Graber also questioned the Trump administration's contention it had "good cause" to quickly push through the rules without notice and comment "to alleviate the burden imposed by the contraceptive-coverage mandate on those with sincerely held religious beliefs and moral convictions and to clear up uncertainty caused by lengthy and unresolved litigation," according to the administration's appeals brief.

Defendant-intervenors The Little Sisters of the Poor, a religious nonprofit operated by an order of Catholic nuns, previously won an injunction at the U.S. Supreme Court in Zubik v.
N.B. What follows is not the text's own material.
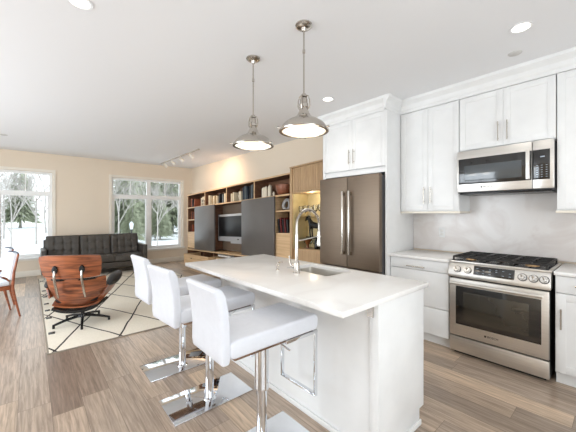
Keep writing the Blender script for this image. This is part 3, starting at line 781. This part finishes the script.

Burwell, which they say is threatened by the states’ lawsuit.

The Zubik injunction bars the federal government from imposing fines on religious nonprofits that don’t comply with the contraception mandate.

Zubik was one of eight cases the Supreme Court took up from four circuit courts, all of which found the Affordable Care Act's contraception mandate serves a compelling government interest while giving religious groups an acceptable way out.

"I share to a certain extent Judge Wallace's frustration with appeals of preliminary injunctions," Graber said. "But the fact that the government stipulated [to a stay of the lawsuit] suggests they see less urgency than their argument today states."

Both Graber and Wallace indicated the court could instead defer ruling while the federal Office of Management and Budget reviews the rules, which began again last week.

But Wallace emphasized his desire to move quickly by lifting the injunction. "Justice delayed is justice denied," he said.

Justice Department attorney Lowell Sturgill Jr. argued for the administration.